Açıklamada, Netanyahu kürsüye çıkmadan önce bazı heyetlerin BM Genel Kurul salonunu terk etmesinin, İsrail’in “uluslararası alanda tecrit edildiğinin” göstergesi olduğu kaydedildi.

Hamas, “Uluslararası Ceza Mahkemesi tarafından aranan bir savaş suçlusunun, BM’de her gün Gazze’de ihlal ettiği hak, hukuk ve adalet üzerine ders vermesine izin verilmesi ironiktir” ifadelerini kullandı.

Açıklamada ayrıca, Netanyahu’nun “esirleri önemsediği” iddiasının da gerçeği yansıtmadığı, gerçekten önemsemesi halinde “bombardımanları ve yıkımı durduracağı” ancak bunun yerine ölümlere sebep olmaya devam ettiği vurgulandı.

Netanyahu’nun Hamas’ın “dünyadaki Yahudileri hedef aldığı” yönündeki sözlerinin, Filistin halkını şeytanlaştırmaya dönük sistematik bir kampanyanın parçası olduğu ifade edildi.

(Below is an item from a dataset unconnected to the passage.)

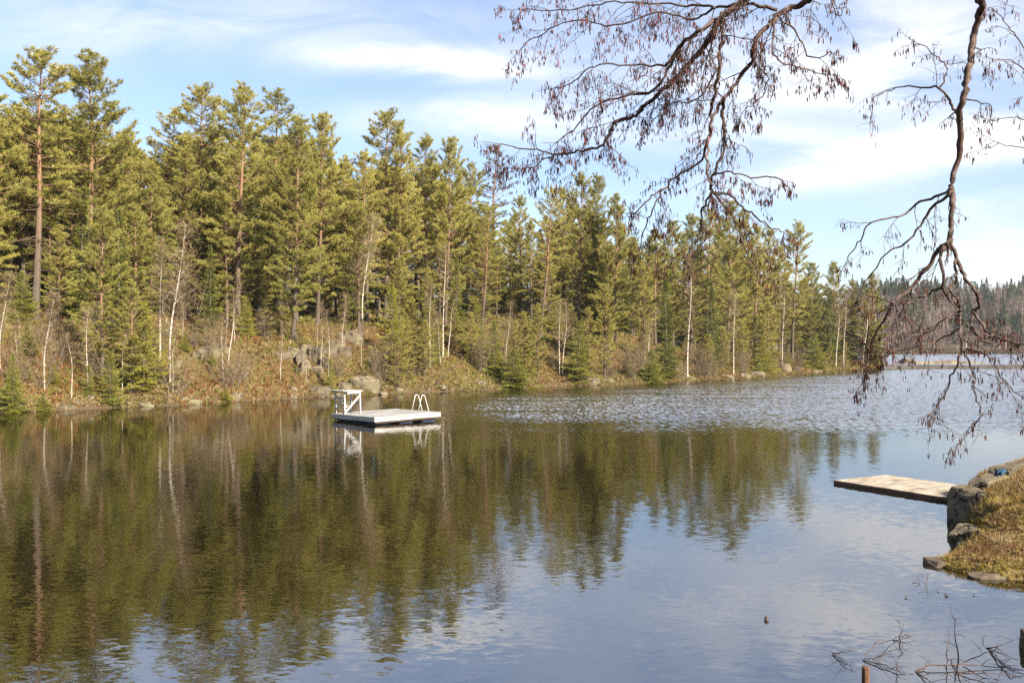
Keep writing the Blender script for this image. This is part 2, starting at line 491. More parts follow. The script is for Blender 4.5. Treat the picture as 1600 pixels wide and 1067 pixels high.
# ------------------------------------------------------------------ trees
def wig(p0, p1, n, amp, rng, sag=0.0):
    p0 = Vector(p0); p1 = Vector(p1)
    L = (p1 - p0).length
    pts = []
    ox = oy = oz = 0.0
    for i in range(n + 1):
        t = i/n
        if 0 < i:
            ox += rng.uniform(-1, 1)*amp*L/n; oy += rng.uniform(-1, 1)*amp*L/n; oz += rng.uniform(-1, 1)*amp*L/n*.6
        q = p0.lerp(p1, t) + Vector((ox, oy, oz))
        q.z += sag * L * t*(t - 1)
        pts.append(q)
    return pts

def make_pine(seed, H, cb, W, lush=1.0, dead=6, shape=None, mat='pine', tip=.3, fork=False):
    """a Scots pine: trunk mesh with limbs, crown mesh of needle tufts; H metres tall, crown from cb*H, W metres wide"""
    rng = random.Random(seed); nr = np.random.default_rng(seed)
    tm = MB()
    lean = (rng.uniform(-.02, .02)*H, rng.uniform(-.02, .02)*H)
    zs = [i*H/16 for i in range(17)]
    ph = rng.uniform(0, 6)
    def axis(z):
        t = z/H
        return Vector((lean[0]*t*t + .010*H*math.sin(ph + t*5.2)*t, lean[1]*t*t + .010*H*math.cos(ph*1.3 + t*4.4)*t, z))
    r0 = .0115*H
    tm.tube([axis(0) - Vector((0, 0, .6))] + [axis(z) for z in zs], [r0*1.35] + [max(r0*(1 - z/H)**.8*(1 + .25*math.exp(-z*1.5)), .025) for z in zs], 8)
    C = []; D = []; S = []
    shape = shape or [(0, .6), (.12, .95), (.3, 1.0), (.5, .9), (.7, .7), (.85, .47), (.95, .27), (1, .08)]
    xs, ys = zip(*shape)
    z = cb*H
    g = 0
    while z < H*.992:
        t = (z - cb*H)/(H - cb*H)
        nl = rng.choice((3, 4, 4, 5)) if t < .85 else rng.choice((4, 5, 5))
        a0 = rng.uniform(0, 6.28)
        sc = rng.uniform(.75, 1.1)
        for k in range(nl):
            if rng.random() < .12*(1 - t): continue
            a = a0 + k*6.283/nl + rng.uniform(-.35, .35)
            Ln = W*.5*float(np.interp(t, xs, ys))*sc*rng.choice((.45, .65, .85, 1.0, 1.15))
            if Ln < .25: Ln = .25
            el = R(float(np.interp(t, [0, .3, .7, .9, 1], [-12, 6, 26, 40, 58]))) + rng.uniform(-.32, .32)
            zz = z + rng.uniform(-.45, .45)
            b = axis(min(zz, H))
            dv = Vector((math.cos(a)*math.cos(el), math.sin(a)*math.cos(el), math.sin(el)))
            np_ = 5
            pts = [b]
            q = b.copy(); dd = dv.copy()
            for i in range(np_):
                dd = (dd + Vector((rng.uniform(-.16, .16), rng.uniform(-.16, .16), rng.uniform(-.05, .22)))).normalized()
                q = q + dd*(Ln/np_); pts.append(q.copy())
            rl = .012 + .011*Ln
            tm.tube(pts, [rl*(1 - .8*i/np_) for i in range(np_ + 1)], 4, False)
            # branchlets and tufts
            nb = max(3, int(Ln*4.6*lush))
            for j in range(nb):
                tt = rng.uniform(.28, 1.0)**.75
                i = min(int(tt*np_), np_ - 1); ft = tt*np_ - i
                base = pts[i].lerp(pts[i+1], ft)
                ax = (pts[i+1] - pts[i]).normalized()
                side = ax.cross(Vector((0, 0, 1))).normalized()*(1 if j % 2 else -1)
                bl = min(.25 + .42*Ln*(1.05 - tt), 1.5)*rng.uniform(.6, 1.15)
                bd = (ax*.75 + side*rng.uniform(.2, .95) + Vector((0, 0, rng.uniform(.0, .5)))).normalized()
                nt_ = max(2, int(bl/.13))
                for m_ in range(nt_):
                    f = (m_ + .6)/nt_
                    pnt = base + bd*(bl*f) + Vector((rng.uniform(-.1, .1), rng.uniform(-.1, .1), rng.uniform(-.05, .1)))
                    C.append(pnt); D.append(bd + Vector((0, 0, rng.uniform(.0, .6)))); S.append(rng.uniform(.8, 1.25))
            for m_ in range(3):
                C.append(pts[-1] + Vector((rng.uniform(-.12, .12), rng.uniform(-.12, .12), rng.uniform(-.05, .12)))); D.append(dd + Vector((0, 0, .5))); S.append(1.1)
        z += rng.uniform(.34, .56) * (1.0 if t < .8 else .7)
    for m_ in range(8):
        C.append(axis(H) + Vector((rng.uniform(-.12, .12), rng.uniform(-.12, .12), rng.uniform(-.4, .15)))); D.append(Vector((rng.uniform(-.4, .4), rng.uniform(-.4, .4), 1))); S.append(1.0)
    # dead limbs under the crown
    for k in range(dead*2):
        zz = rng.uniform(.16*H, (cb + .22)*H); a = rng.uniform(0, 6.28); Ln = rng.uniform(.6, 2.6)
        b = axis(zz)
        pts = wig(b, b + Vector((math.cos(a)*Ln, math.sin(a)*Ln, Ln*rng.uniform(-.45, .25))), 5, .25, rng, .25)
        tm.tube(pts, [.032 - .0045*i for i in range(6)], 4, False)
        for i in (2, 3, 4):
            e = pts[i] + Vector((rng.uniform(-.6, .6), rng.uniform(-.6, .6), rng.uniform(-.5, .2)))
            tm.tube([pts[i], pts[i].lerp(e, .5) + Vector((0, 0, .06)), e], [.015, .011, .005], 3, False)
    C = np.array(C); D = np.array(D); S = np.array(S)
    nb = 10
    T = blades(C, D, nb, .25*S, .03*S, .85, nr)
    # clumps of tufts vary together: new growth and old needles
    cl = .5 + .5*np.sin(C[:, 0]*1.7 + seed)*np.sin(C[:, 1]*1.9 + 1)*np.sin(C[:, 2]*1.3 + 2)
    v = np.repeat(np.clip(.25 + .4*cl + nr.uniform(-.2, .3, len(C)), 0, 1), nb)
    return tm.mesh('trunk'), tri_mesh('crown', T, var=v)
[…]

Ayrıca, Gazze’de İsrailli esirlere hoparlörlerden Netanyahu’nun konuşmasının dinletilmesinin “sömürgeci zihniyetin göstergesi” olduğu kaydedildi.

Sonuç

Netanyahu’nun BM Genel Kurulu’ndaki konuşması, içerdiği iddialar ve çelişkiler nedeniyle yalnızca Filistin tarafınca değil, uluslararası kamuoyunda da ciddi tartışmalara yol açtı.

Söylemlerinin gerçeklikten kopuk olduğu yönündeki eleştiriler, İsrail’in Gazze’deki askeri operasyonlarını meşrulaştırma çabasının giderek daha az karşılık bulduğunu gösteriyor.

Bu durum, Tel Aviv yönetiminin diplomatik yalnızlığını derinleştirirken, Filistin meselesinin küresel gündemde daha güçlü bir biçimde yer almaya başladığını da ortaya koyuyor.

Özellikle Netanyahu konuşurken bazı heyetlerin salonu terk etmesi, İsrail’in uluslararası arenadaki meşruiyet kaybının somut bir göstergesi oldu.